## start Source data

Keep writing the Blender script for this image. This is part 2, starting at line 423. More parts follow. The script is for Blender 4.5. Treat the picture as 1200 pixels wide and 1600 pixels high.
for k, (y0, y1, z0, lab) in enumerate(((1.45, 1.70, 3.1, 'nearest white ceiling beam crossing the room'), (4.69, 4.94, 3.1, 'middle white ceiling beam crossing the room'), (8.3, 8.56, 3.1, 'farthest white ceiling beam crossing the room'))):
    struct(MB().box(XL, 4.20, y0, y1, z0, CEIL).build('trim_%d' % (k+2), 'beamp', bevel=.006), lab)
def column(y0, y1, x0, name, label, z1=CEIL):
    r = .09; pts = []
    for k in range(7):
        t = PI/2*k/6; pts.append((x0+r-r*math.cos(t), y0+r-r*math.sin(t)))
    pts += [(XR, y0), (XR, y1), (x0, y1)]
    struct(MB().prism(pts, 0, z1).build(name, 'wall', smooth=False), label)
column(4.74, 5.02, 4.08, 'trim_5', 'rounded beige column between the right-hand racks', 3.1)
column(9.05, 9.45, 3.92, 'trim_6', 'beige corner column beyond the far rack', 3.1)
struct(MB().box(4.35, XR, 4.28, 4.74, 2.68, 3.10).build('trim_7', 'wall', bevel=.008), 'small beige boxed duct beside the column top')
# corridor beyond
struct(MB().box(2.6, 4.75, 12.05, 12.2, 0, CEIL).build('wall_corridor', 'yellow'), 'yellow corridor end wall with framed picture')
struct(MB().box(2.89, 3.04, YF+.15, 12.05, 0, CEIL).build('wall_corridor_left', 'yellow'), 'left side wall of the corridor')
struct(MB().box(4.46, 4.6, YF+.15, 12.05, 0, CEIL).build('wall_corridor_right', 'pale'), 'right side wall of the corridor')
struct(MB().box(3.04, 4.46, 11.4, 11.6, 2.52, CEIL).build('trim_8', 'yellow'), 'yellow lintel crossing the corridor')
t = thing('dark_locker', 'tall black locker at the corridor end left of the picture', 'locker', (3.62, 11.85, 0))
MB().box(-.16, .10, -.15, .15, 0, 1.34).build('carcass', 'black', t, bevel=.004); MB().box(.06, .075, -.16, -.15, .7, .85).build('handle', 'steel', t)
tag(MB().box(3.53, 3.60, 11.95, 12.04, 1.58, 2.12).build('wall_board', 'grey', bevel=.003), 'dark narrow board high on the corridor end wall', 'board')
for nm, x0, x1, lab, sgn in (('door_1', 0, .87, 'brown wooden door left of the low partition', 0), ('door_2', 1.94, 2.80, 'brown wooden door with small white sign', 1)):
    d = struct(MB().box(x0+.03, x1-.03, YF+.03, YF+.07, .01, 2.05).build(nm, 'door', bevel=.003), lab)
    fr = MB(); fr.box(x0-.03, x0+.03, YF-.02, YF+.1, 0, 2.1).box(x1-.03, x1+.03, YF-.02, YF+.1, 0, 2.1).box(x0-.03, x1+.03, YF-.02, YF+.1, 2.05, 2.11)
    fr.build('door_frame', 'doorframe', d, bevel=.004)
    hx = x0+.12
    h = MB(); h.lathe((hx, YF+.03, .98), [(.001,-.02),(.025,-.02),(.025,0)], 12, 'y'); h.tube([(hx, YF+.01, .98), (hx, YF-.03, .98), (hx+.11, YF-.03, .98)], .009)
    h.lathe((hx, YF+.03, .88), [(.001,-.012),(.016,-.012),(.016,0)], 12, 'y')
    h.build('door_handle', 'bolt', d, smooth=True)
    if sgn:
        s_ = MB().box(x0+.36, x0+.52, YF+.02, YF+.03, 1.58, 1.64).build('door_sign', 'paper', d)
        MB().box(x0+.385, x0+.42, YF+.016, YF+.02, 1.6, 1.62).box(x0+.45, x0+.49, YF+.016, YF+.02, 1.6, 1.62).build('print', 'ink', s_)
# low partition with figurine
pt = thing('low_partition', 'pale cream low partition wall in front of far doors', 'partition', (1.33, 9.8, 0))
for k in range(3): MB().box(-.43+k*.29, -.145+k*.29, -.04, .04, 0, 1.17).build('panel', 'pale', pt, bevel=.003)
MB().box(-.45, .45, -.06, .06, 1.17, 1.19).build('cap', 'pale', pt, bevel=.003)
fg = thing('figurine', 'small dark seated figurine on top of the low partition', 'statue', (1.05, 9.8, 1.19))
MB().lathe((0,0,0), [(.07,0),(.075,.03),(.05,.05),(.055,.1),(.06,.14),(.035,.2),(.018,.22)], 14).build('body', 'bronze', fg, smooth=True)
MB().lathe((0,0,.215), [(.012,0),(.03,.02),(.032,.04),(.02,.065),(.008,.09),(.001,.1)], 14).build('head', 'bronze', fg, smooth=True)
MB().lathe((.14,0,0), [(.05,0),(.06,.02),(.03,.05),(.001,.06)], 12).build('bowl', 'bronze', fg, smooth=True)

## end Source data

Copy the material above, line for line.

Keep writing the Blender script for this image. This is part 2, starting at line 423. More parts follow. The script is for Blender 4.5. Treat the picture as 1200 pixels wide and 1600 pixels high.
for k, (y0, y1, z0, lab) in enumerate(((1.45, 1.70, 3.1, 'nearest white ceiling beam crossing the room'), (4.69, 4.94, 3.1, 'middle white ceiling beam crossing the room'), (8.3, 8.56, 3.1, 'farthest white ceiling beam crossing the room'))):
    struct(MB().box(XL, 4.20, y0, y1, z0, CEIL).build('trim_%d' % (k+2), 'beamp', bevel=.006), lab)
def column(y0, y1, x0, name, label, z1=CEIL):
    r = .09; pts = []
    for k in range(7):
        t = PI/2*k/6; pts.append((x0+r-r*math.cos(t), y0+r-r*math.sin(t)))
    pts += [(XR, y0), (XR, y1), (x0, y1)]
    struct(MB().prism(pts, 0, z1).build(name, 'wall', smooth=False), label)
column(4.74, 5.02, 4.08, 'trim_5', 'rounded beige column between the right-hand racks', 3.1)
column(9.05, 9.45, 3.92, 'trim_6', 'beige corner column beyond the far rack', 3.1)
struct(MB().box(4.35, XR, 4.28, 4.74, 2.68, 3.10).build('trim_7', 'wall', bevel=.008), 'small beige boxed duct beside the column top')
# corridor beyond
struct(MB().box(2.6, 4.75, 12.05, 12.2, 0, CEIL).build('wall_corridor', 'yellow'), 'yellow corridor end wall with framed picture')
struct(MB().box(2.89, 3.04, YF+.15, 12.05, 0, CEIL).build('wall_corridor_left', 'yellow'), 'left side wall of the corridor')
struct(MB().box(4.46, 4.6, YF+.15, 12.05, 0, CEIL).build('wall_corridor_right', 'pale'), 'right side wall of the corridor')
struct(MB().box(3.04, 4.46, 11.4, 11.6, 2.52, CEIL).build('trim_8', 'yellow'), 'yellow lintel crossing the corridor')
t = thing('dark_locker', 'tall black locker at the corridor end left of the picture', 'locker', (3.62, 11.85, 0))
MB().box(-.16, .10, -.15, .15, 0, 1.34).build('carcass', 'black', t, bevel=.004); MB().box(.06, .075, -.16, -.15, .7, .85).build('handle', 'steel', t)
tag(MB().box(3.53, 3.60, 11.95, 12.04, 1.58, 2.12).build('wall_board', 'grey', bevel=.003), 'dark narrow board high on the corridor end wall', 'board')
for nm, x0, x1, lab, sgn in (('door_1', 0, .87, 'brown wooden door left of the low partition', 0), ('door_2', 1.94, 2.80, 'brown wooden door with small white sign', 1)):
    d = struct(MB().box(x0+.03, x1-.03, YF+.03, YF+.07, .01, 2.05).build(nm, 'door', bevel=.003), lab)
    fr = MB(); fr.box(x0-.03, x0+.03, YF-.02, YF+.1, 0, 2.1).box(x1-.03, x1+.03, YF-.02, YF+.1, 0, 2.1).box(x0-.03, x1+.03, YF-.02, YF+.1, 2.05, 2.11)
    fr.build('door_frame', 'doorframe', d, bevel=.004)
    hx = x0+.12
    h = MB(); h.lathe((hx, YF+.03, .98), [(.001,-.02),(.025,-.02),(.025,0)], 12, 'y'); h.tube([(hx, YF+.01, .98), (hx, YF-.03, .98), (hx+.11, YF-.03, .98)], .009)
    h.lathe((hx, YF+.03, .88), [(.001,-.012),(.016,-.012),(.016,0)], 12, 'y')
    h.build('door_handle', 'bolt', d, smooth=True)
    if sgn:
        s_ = MB().box(x0+.36, x0+.52, YF+.02, YF+.03, 1.58, 1.64).build('door_sign', 'paper', d)
        MB().box(x0+.385, x0+.42, YF+.016, YF+.02, 1.6, 1.62).box(x0+.45, x0+.49, YF+.016, YF+.02, 1.6, 1.62).build('print', 'ink', s_)
# low partition with figurine
pt = thing('low_partition', 'pale cream low partition wall in front of far doors', 'partition', (1.33, 9.8, 0))
for k in range(3): MB().box(-.43+k*.29, -.145+k*.29, -.04, .04, 0, 1.17).build('panel', 'pale', pt, bevel=.003)
MB().box(-.45, .45, -.06, .06, 1.17, 1.19).build('cap', 'pale', pt, bevel=.003)
fg = thing('figurine', 'small dark seated figurine on top of the low partition', 'statue', (1.05, 9.8, 1.19))
MB().lathe((0,0,0), [(.07,0),(.075,.03),(.05,.05),(.055,.1),(.06,.14),(.035,.2),(.018,.22)], 14).build('body', 'bronze', fg, smooth=True)
MB().lathe((0,0,.215), [(.012,0),(.03,.02),(.032,.04),(.02,.065),(.008,.09),(.001,.1)], 14).build('head', 'bronze', fg, smooth=True)
MB().lathe((.14,0,0), [(.05,0),(.06,.02),(.03,.05),(.001,.06)], 12).build('bowl', 'bronze', fg, smooth=True)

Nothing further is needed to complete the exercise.